DATASET SECTION:
----------

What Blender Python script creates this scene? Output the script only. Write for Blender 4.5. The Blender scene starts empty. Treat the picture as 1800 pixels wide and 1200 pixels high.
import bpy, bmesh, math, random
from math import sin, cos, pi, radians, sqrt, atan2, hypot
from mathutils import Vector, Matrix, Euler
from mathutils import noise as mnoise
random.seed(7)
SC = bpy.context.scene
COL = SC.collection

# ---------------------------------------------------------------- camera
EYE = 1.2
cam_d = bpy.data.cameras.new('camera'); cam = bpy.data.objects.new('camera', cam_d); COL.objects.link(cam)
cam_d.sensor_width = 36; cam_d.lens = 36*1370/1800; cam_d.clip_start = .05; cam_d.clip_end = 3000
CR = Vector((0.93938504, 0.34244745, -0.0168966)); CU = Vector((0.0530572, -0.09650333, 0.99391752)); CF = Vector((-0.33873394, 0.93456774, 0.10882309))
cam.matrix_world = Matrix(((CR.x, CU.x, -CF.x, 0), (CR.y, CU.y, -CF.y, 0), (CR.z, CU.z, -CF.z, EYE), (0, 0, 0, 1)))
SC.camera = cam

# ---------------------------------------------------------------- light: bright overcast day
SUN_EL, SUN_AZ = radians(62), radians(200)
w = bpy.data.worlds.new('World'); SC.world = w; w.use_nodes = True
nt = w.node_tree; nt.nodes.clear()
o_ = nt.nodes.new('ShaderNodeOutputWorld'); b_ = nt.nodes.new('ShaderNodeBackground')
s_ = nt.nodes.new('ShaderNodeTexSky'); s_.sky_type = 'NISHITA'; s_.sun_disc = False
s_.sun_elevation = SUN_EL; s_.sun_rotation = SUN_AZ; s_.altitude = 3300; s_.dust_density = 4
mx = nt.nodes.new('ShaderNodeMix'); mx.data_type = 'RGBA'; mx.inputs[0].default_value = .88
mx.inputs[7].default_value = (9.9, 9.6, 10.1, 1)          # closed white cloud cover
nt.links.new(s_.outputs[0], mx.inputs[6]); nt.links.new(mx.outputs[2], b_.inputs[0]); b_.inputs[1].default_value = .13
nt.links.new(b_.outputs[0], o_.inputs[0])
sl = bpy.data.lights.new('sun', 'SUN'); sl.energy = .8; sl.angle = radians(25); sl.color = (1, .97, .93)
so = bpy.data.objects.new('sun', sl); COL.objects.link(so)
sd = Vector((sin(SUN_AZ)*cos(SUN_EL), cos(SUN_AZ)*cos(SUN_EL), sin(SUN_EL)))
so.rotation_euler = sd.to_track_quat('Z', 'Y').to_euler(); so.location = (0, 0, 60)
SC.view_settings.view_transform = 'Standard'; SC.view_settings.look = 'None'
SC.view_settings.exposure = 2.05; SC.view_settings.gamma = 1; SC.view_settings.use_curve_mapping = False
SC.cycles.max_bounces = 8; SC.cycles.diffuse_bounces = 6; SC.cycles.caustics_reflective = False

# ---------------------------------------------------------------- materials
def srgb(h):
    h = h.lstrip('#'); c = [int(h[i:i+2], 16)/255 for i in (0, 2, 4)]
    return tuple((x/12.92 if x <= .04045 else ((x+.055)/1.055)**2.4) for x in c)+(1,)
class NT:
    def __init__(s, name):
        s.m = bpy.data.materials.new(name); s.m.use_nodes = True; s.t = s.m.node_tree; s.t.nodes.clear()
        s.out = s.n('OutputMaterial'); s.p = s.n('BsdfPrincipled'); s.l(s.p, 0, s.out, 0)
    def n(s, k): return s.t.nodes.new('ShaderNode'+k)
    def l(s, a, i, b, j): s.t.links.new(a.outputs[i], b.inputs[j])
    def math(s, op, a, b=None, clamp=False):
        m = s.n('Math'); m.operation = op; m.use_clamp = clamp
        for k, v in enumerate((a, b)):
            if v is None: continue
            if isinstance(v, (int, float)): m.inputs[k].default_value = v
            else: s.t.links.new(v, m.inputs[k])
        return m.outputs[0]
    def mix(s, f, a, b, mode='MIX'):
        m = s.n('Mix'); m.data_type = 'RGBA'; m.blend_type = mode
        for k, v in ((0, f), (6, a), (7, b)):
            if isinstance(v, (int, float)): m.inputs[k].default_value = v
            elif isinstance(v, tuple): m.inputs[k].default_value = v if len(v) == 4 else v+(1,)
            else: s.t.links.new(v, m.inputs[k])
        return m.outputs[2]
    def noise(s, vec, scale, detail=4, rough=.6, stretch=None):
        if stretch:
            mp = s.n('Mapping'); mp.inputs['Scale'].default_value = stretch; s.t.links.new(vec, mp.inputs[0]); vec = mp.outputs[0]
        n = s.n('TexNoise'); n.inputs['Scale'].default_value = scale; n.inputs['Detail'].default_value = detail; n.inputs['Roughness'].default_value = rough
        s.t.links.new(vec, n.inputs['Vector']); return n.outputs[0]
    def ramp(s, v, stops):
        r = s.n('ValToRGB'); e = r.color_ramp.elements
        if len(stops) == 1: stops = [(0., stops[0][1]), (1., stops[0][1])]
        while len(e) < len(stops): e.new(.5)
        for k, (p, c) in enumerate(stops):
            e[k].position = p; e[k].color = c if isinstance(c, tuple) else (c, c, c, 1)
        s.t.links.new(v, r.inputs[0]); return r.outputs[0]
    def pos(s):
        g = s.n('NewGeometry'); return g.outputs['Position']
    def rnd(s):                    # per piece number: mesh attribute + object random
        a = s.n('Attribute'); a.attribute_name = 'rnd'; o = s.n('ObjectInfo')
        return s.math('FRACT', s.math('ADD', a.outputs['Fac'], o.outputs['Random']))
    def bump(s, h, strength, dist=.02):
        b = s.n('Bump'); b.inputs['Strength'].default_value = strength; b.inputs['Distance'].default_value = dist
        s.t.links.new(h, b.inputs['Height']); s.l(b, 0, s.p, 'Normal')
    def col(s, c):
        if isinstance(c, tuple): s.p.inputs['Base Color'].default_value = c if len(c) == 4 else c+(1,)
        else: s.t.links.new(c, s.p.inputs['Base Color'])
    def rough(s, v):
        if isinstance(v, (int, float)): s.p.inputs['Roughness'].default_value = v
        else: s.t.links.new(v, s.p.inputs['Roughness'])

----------

AIM: In the listing above, reproduce the first line and each one after it through the line that contains "SC.camera = cam".

CORRECT ANSWER:
What Blender Python script creates this scene? Output the script only. Write for Blender 4.5. The Blender scene starts empty. Treat the picture as 1800 pixels wide and 1200 pixels high.
import bpy, bmesh, math, random
from math import sin, cos, pi, radians, sqrt, atan2, hypot
from mathutils import Vector, Matrix, Euler
from mathutils import noise as mnoise
random.seed(7)
SC = bpy.context.scene
COL = SC.collection

# ---------------------------------------------------------------- camera
EYE = 1.2
cam_d = bpy.data.cameras.new('camera'); cam = bpy.data.objects.new('camera', cam_d); COL.objects.link(cam)
cam_d.sensor_width = 36; cam_d.lens = 36*1370/1800; cam_d.clip_start = .05; cam_d.clip_end = 3000
CR = Vector((0.93938504, 0.34244745, -0.0168966)); CU = Vector((0.0530572, -0.09650333, 0.99391752)); CF = Vector((-0.33873394, 0.93456774, 0.10882309))
cam.matrix_world = Matrix(((CR.x, CU.x, -CF.x, 0), (CR.y, CU.y, -CF.y, 0), (CR.z, CU.z, -CF.z, EYE), (0, 0, 0, 1)))
SC.camera = cam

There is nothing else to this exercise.